The setting has been the focus of some controversy, after £557,000 of taxpayers’ money was spent transforming it from its previous incarnation Bellamy’s Bar.

The nursery's most outspoken critic, Labour MP Roger Godsiff previously claimed the ‘subsidised and lavish facility’ had run up losses and capital costs of well over £1million ‘at a time when public nurseries and Sure Start centres are closing’.

The politician had also called for the nursery to open up to Westminster’s poor to help justify its existence, if it was failing to attract enough custom among the 6,000 people working on the Parliamentary Estate.

The annual report states, ‘The Nursery has broken even three times this financial year, in April, December and February. The Nursery looks set to maintain a consistent 60 per cent occupancy in the new financial year.’

Within the early years sector it is generally considered that occupancy levels need to be 80 per cent or higher for a business to be viable.

A House of Commons spokesman said the initial set up costs and early years funding available across the sector were the only subsidies.

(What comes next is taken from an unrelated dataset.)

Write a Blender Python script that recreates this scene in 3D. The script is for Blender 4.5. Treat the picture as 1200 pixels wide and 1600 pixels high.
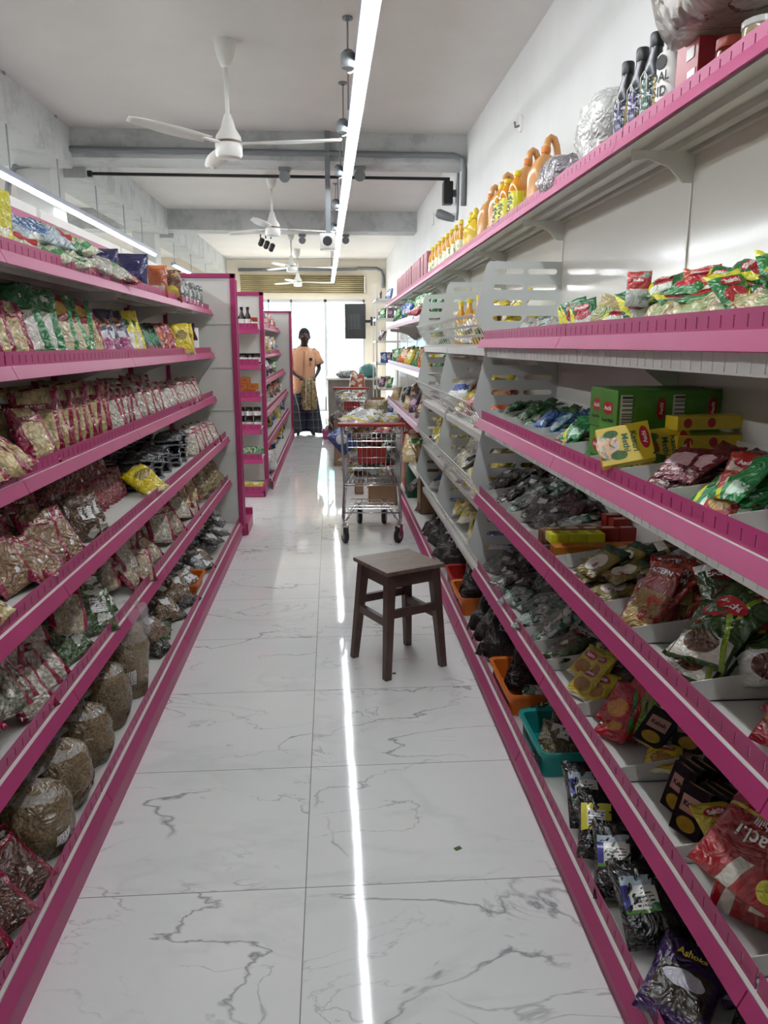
import bpy, bmesh, math, random
from mathutils import Vector, Matrix, noise as mnoise
for _o in list(bpy.data.objects): bpy.data.objects.remove(_o)
SC = bpy.context.scene
COL = SC.collection
PI = math.pi
# ---------------------------------------------------------------- camera
cam_d = bpy.data.cameras.new('camera'); cam = bpy.data.objects.new('camera', cam_d); COL.objects.link(cam)
def _basis():
    def ray(px, py): return Vector(((px-600)/1200., -(py-800)/1200., -1.)).normalized()
    Y = ray(516, 539); r = .014
    up = Vector((-math.sin(r), math.cos(r), 0)); Z = (up - Y*up.dot(Y)).normalized(); X = Y.cross(Z)
    return Matrix((X, Y, Z)).to_4x4()
cam.matrix_world = Matrix.Translation((0, 0, 1.413)) @ _basis()
cam_d.sensor_fit = 'VERTICAL'; cam_d.sensor_height = 36; cam_d.lens = 27; cam_d.clip_start = .02; cam_d.clip_end = 300
SC.camera = cam
# ---------------------------------------------------------------- world, sun, exposure
w = bpy.data.worlds.new('sky'); SC.world = w; w.use_nodes = True
wn = w.node_tree.nodes; bg = wn['Background']; bg.inputs[0].default_value = (.97, .985, 1, 1); bg.inputs[1].default_value = 8
SUN = bpy.data.lights.new('sun', 'SUN'); SUN.energy = 6; SUN.angle = .01; SUN.color = (1, .95, .86)
sun = bpy.data.objects.new('sun', SUN); COL.objects.link(sun); sun.rotation_euler = (math.radians(-38), math.radians(14), 0)
SC.view_settings.view_transform = 'Standard'; SC.view_settings.look = 'None'; SC.view_settings.gamma = 1
SC.view_settings.use_curve_mapping = False; SC.view_settings.exposure = 0.50
LED_STRENGTH = 40
SC.cycles.max_bounces = 8; SC.cycles.diffuse_bounces = 4; SC.cycles.glossy_bounces = 4; SC.cycles.transparent_max_bounces = 12
SC.cycles.transmission_bounces = 4; SC.cycles.sample_clamp_indirect = 6; SC.cycles.caustics_reflective = False; SC.cycles.caustics_refractive = False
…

Forty children – many of which are not fulltime – are on the books, including six MPs’ children. Some 200 sessions and a maximum of 40 full-time places per day are up for grabs at the facility, set up by Speaker John Bercow in 2010. The nursery’s most famous alumnus was Prime Minister David Cameron’s daughter Florence.

Care for under-twos cost just over £1,278 a month while the nursery charges £1,170 for children aged two to four - bringing in £375,531, with operating costs of £367,880, including a wage bill for 12 members of staff.


       House of Commons nursery staff 

In the financial year 2012-13, the nursery was running a £100,000 loss, having collected £179,000 in fees compared with operating costs of £280,452.

While a a dedicated chef has been introduced, overhead savings are said to have been made on tying up with Bellamy's restaurant catering supplies, and negotiations on the cleaning contract.

The spokesman confirmed there were no plans to extend eligibility beyond the current arrangements.

The spokesman added, ‘We are pleased with the growth in attendance at the nursery and the reported benefits to those who use it.

‘Occupancy has been increasing since the beginning of the financial year, and so no further initiatives are felt to be necessary.

‘The financial viability of the nursery depends on usage at around current levels. ‘Now that the nursery is well established and highly valued, we are confident that it will continue to be viable.’

The current contract with the London Early Years Foundation (LEYF) runs until September this year. A new contract is due to go out to tender by the end of February.